**Task prompt:** Return the line containing "Write part 3", the line containing "MB(Mc).box((-CD + .01, .01, DZ", and every line between them, exactly as they stand. Output nothing else.

**Records to process:**
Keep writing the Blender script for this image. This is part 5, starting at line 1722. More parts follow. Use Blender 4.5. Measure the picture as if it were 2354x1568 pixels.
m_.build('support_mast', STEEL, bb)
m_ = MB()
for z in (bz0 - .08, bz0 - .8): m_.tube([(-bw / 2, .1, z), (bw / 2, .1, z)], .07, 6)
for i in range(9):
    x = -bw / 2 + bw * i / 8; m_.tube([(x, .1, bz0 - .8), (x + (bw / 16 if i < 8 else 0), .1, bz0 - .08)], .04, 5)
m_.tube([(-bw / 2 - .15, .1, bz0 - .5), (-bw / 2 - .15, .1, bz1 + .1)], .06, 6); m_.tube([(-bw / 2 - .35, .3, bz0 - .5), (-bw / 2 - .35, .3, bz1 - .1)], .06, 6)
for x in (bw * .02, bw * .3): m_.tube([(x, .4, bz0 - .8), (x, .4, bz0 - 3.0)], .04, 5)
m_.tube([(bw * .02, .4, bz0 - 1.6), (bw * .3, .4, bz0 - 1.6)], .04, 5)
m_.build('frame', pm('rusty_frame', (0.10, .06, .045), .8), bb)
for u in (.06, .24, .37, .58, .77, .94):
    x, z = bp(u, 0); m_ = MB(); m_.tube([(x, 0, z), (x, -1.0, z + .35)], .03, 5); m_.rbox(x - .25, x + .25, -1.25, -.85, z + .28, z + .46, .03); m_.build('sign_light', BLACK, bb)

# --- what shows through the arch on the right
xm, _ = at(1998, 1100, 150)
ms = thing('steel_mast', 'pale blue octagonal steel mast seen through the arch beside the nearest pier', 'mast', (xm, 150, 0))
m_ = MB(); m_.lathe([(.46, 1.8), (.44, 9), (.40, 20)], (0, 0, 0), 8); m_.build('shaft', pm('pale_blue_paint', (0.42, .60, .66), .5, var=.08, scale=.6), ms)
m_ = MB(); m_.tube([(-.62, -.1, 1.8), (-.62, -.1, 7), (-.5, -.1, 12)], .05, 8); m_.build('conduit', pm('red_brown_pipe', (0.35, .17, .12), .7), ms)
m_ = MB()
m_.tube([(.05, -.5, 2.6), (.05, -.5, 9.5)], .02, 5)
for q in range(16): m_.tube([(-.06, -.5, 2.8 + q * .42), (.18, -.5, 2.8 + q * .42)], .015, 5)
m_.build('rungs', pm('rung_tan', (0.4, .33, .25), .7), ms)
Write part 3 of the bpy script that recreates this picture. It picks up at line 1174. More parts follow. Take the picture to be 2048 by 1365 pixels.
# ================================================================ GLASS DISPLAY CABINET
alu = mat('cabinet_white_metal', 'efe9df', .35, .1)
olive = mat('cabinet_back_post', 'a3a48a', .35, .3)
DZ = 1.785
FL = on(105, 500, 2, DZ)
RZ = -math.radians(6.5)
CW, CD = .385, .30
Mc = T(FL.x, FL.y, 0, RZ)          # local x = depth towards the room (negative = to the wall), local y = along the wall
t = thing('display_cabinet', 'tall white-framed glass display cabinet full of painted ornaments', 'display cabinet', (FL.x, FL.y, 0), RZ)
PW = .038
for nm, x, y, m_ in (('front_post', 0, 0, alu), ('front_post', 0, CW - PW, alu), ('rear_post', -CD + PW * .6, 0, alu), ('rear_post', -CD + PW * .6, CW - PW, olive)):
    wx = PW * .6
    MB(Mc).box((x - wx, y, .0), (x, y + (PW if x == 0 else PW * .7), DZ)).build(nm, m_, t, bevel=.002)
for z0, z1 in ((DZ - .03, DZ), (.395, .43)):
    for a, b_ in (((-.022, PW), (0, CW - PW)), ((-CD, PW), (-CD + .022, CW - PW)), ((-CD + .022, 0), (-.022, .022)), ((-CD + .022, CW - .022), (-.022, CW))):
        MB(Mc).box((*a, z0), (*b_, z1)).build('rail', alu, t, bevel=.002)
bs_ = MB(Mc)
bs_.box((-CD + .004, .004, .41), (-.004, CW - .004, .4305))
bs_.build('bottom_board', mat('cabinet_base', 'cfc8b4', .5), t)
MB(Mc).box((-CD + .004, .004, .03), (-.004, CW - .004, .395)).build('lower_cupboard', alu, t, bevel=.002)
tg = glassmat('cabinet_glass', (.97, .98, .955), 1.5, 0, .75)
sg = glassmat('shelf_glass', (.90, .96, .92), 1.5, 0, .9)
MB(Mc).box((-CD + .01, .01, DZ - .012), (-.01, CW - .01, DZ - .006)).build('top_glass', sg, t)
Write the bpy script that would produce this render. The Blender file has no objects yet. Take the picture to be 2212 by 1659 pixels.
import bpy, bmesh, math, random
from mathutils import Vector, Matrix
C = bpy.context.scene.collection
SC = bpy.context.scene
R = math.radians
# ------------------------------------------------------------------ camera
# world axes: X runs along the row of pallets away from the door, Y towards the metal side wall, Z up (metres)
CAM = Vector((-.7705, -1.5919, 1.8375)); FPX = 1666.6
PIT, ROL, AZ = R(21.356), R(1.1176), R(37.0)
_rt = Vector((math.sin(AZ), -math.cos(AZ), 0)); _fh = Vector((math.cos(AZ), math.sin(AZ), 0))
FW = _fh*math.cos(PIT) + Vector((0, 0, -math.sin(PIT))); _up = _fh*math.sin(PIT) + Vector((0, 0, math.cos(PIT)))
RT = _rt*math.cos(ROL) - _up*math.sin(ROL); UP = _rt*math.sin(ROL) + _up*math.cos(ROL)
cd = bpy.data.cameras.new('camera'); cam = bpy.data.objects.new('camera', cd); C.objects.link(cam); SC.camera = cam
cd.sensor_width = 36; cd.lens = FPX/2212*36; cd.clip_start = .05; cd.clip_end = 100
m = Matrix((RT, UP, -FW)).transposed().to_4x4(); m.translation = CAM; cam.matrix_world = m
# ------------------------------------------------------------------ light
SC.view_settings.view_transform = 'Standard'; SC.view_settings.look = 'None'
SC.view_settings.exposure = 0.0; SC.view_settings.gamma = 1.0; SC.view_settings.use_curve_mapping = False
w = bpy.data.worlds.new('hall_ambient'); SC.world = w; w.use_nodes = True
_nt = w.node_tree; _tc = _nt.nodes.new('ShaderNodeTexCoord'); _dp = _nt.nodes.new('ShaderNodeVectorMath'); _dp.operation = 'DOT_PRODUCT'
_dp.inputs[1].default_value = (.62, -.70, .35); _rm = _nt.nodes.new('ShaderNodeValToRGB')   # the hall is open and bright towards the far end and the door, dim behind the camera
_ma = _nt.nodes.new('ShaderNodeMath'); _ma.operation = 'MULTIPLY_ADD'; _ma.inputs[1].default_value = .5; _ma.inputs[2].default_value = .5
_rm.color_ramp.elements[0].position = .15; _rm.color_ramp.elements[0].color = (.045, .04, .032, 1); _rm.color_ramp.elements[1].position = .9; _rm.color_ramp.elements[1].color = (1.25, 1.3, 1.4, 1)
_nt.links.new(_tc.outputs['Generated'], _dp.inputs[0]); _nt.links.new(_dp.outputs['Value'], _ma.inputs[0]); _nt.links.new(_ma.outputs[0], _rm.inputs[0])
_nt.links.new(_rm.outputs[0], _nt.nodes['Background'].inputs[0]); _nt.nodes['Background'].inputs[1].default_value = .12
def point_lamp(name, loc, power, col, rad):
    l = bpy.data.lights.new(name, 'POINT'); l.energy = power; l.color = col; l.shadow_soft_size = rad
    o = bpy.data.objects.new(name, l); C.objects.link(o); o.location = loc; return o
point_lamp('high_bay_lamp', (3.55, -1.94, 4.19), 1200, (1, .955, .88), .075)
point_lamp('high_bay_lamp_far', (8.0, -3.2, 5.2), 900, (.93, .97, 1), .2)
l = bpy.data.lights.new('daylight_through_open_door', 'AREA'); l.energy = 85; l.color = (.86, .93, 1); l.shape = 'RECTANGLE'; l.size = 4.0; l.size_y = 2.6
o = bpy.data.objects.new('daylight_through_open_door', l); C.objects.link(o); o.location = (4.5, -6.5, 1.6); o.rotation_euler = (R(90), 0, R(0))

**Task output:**
Write part 3 of the bpy script that recreates this picture. It picks up at line 1174. More parts follow. Take the picture to be 2048 by 1365 pixels.
# ================================================================ GLASS DISPLAY CABINET
alu = mat('cabinet_white_metal', 'efe9df', .35, .1)
olive = mat('cabinet_back_post', 'a3a48a', .35, .3)
DZ = 1.785
FL = on(105, 500, 2, DZ)
RZ = -math.radians(6.5)
CW, CD = .385, .30
Mc = T(FL.x, FL.y, 0, RZ)          # local x = depth towards the room (negative = to the wall), local y = along the wall
t = thing('display_cabinet', 'tall white-framed glass display cabinet full of painted ornaments', 'display cabinet', (FL.x, FL.y, 0), RZ)
PW = .038
for nm, x, y, m_ in (('front_post', 0, 0, alu), ('front_post', 0, CW - PW, alu), ('rear_post', -CD + PW * .6, 0, alu), ('rear_post', -CD + PW * .6, CW - PW, olive)):
    wx = PW * .6
    MB(Mc).box((x - wx, y, .0), (x, y + (PW if x == 0 else PW * .7), DZ)).build(nm, m_, t, bevel=.002)
for z0, z1 in ((DZ - .03, DZ), (.395, .43)):
    for a, b_ in (((-.022, PW), (0, CW - PW)), ((-CD, PW), (-CD + .022, CW - PW)), ((-CD + .022, 0), (-.022, .022)), ((-CD + .022, CW - .022), (-.022, CW))):
        MB(Mc).box((*a, z0), (*b_, z1)).build('rail', alu, t, bevel=.002)
bs_ = MB(Mc)
bs_.box((-CD + .004, .004, .41), (-.004, CW - .004, .4305))
bs_.build('bottom_board', mat('cabinet_base', 'cfc8b4', .5), t)
MB(Mc).box((-CD + .004, .004, .03), (-.004, CW - .004, .395)).build('lower_cupboard', alu, t, bevel=.002)
tg = glassmat('cabinet_glass', (.97, .98, .955), 1.5, 0, .75)
sg = glassmat('shelf_glass', (.90, .96, .92), 1.5, 0, .9)
MB(Mc).box((-CD + .01, .01, DZ - .012), (-.01, CW - .01, DZ - .006)).build('top_glass', sg, t)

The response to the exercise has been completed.